Таким образом, арриергард, – говорит Сипягин, – беспрестанно сражаясь с неприятелем, не допустил его беспокоить союзную армию во время отступления и дал ей средства без всякого помешательства переправиться чрез Эльбу. Этим самым арриергард совершенно исполнил возложенную на него обязанность, и отступая от несравненно сильнейшего неприятеля, не только не претерпел большого урона, но, отражая всегда его, взял в плен несколько офицеров и рядовых22.

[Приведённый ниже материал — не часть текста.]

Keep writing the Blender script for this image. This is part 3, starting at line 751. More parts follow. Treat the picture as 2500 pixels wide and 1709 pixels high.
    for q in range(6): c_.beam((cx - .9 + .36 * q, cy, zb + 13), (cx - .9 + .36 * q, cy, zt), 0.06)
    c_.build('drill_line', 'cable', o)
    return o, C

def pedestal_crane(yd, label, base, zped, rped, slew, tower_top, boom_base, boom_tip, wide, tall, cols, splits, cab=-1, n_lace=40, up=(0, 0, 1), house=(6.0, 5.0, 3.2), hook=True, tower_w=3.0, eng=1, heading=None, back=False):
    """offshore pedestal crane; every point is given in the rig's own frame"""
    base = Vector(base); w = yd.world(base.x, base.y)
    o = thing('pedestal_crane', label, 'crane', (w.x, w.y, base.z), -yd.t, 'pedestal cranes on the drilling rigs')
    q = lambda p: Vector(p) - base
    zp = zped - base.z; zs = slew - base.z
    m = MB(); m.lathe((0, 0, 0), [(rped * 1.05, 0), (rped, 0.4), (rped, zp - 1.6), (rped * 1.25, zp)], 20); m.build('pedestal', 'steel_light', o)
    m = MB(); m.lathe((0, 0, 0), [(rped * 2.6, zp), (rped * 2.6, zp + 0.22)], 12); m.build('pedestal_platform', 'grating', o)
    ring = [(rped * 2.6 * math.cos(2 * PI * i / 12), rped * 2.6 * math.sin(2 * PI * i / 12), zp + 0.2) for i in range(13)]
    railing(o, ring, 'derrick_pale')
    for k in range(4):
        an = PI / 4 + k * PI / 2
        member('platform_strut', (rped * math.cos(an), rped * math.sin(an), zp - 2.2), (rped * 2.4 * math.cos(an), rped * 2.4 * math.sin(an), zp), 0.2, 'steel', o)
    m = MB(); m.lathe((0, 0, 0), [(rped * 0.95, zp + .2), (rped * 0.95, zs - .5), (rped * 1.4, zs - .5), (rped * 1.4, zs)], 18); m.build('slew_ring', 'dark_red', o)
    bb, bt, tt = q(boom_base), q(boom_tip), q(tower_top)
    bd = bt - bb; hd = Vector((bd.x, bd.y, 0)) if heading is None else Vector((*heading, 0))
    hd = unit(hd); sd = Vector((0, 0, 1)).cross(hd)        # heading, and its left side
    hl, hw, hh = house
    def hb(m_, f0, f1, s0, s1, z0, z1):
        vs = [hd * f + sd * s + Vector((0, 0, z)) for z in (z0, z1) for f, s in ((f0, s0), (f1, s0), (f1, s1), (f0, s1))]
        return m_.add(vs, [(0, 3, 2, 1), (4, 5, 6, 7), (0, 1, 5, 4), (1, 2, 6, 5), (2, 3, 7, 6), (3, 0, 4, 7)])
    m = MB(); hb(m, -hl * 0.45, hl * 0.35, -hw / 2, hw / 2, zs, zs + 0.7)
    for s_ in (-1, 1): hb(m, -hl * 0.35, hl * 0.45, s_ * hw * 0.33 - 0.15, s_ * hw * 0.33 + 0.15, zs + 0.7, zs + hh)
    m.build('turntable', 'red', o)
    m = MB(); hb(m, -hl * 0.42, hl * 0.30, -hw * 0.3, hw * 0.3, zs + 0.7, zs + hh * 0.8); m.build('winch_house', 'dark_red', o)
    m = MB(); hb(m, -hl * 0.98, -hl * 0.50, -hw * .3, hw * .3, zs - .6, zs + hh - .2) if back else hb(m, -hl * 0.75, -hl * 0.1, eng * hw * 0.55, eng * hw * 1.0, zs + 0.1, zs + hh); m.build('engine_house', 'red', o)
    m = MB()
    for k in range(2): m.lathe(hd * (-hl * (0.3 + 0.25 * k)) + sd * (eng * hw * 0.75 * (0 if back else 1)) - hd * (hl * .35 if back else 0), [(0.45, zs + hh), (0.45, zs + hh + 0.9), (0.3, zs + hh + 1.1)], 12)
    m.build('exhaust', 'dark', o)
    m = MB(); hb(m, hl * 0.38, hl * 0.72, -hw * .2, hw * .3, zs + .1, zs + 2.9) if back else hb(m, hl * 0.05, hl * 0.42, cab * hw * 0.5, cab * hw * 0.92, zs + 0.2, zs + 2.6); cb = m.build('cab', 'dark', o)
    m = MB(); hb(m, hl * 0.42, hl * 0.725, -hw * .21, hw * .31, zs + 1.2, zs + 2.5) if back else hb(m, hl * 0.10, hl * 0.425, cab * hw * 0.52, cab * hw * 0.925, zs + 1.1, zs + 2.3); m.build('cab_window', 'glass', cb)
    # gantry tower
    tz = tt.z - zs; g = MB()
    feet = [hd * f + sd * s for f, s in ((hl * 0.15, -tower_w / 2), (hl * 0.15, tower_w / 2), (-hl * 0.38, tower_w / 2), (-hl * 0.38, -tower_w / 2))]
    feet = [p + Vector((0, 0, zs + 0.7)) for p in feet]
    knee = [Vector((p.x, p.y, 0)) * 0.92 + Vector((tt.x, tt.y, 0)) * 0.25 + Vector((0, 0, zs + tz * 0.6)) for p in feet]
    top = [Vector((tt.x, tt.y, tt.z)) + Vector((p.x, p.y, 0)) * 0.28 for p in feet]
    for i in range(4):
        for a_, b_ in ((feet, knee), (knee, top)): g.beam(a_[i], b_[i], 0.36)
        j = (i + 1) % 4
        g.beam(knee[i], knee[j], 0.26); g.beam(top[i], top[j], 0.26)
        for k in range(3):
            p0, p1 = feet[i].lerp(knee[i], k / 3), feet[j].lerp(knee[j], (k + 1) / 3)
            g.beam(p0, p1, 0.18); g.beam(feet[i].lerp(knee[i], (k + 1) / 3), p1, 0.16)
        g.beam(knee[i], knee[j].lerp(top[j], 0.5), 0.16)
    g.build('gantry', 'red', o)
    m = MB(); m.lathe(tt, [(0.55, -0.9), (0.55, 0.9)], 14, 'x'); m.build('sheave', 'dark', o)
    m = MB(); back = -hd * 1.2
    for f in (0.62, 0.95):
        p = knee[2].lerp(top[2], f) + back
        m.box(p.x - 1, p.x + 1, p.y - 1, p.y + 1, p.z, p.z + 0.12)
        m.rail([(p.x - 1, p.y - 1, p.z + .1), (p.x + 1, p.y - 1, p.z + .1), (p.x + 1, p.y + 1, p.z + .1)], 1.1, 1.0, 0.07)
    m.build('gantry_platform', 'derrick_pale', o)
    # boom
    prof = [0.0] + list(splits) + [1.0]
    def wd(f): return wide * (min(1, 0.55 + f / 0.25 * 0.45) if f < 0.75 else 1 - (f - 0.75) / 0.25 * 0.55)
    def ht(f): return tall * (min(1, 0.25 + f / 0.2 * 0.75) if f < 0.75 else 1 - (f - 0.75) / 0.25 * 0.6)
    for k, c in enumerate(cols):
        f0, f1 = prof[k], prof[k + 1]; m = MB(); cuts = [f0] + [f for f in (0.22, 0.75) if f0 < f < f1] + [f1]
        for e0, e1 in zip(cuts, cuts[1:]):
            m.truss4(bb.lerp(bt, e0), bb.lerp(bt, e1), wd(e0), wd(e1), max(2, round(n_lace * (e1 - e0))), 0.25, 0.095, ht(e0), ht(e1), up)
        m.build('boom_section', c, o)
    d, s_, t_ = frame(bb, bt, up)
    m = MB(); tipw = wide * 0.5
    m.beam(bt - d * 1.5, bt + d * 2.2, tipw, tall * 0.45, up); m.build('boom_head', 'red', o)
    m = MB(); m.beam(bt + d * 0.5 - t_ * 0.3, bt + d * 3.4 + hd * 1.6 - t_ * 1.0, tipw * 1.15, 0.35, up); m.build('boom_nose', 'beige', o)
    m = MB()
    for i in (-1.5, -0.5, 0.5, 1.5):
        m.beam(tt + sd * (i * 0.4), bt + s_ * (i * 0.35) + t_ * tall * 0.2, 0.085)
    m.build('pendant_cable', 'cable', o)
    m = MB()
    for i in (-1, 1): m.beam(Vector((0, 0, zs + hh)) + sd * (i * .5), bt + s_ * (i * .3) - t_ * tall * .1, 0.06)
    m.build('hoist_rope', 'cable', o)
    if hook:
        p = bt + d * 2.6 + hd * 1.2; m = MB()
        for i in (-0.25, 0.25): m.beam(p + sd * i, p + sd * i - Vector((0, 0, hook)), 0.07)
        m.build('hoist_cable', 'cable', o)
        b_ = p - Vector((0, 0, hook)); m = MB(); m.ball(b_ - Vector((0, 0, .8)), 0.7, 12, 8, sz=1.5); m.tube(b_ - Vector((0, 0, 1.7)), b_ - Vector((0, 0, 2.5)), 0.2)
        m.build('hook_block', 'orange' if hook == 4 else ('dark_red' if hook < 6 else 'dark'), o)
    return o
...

Неприятель, как в таких обстоятельствах и должно, напирал с силою и быстротою. Но не было ни одного удобнаго перелеска, из которого не встречали бы его скрытые батареи, и не осталось ни одной выгодной высоты, за которую бы не происходило кровавого спора23. Даже более, везде, где позволяла возможность, арриергард, показывая вид, что имеят гораздо более войск, нежели сколько в самом деле у него находилось, угрожал крыльям французов и делал движения, обнаруживавшие намерения на них напасть24. Впрочем, французы имели слишком большой перевес в числе войск, и, пользуясь им, обходили беспрестанно фланги наши. Войска Наполеона темнелись по краям горизонта, и арриергард, сражаясь повсюду отчаянно, не мог и не должен был нигде удерживаться долго25. Однако, вообще движения наши производились в таком порядке, и так удачно были распоряжаемы, что неприятель, при всем превосходстве сил своих, не осмелился предпринять ничего решительного).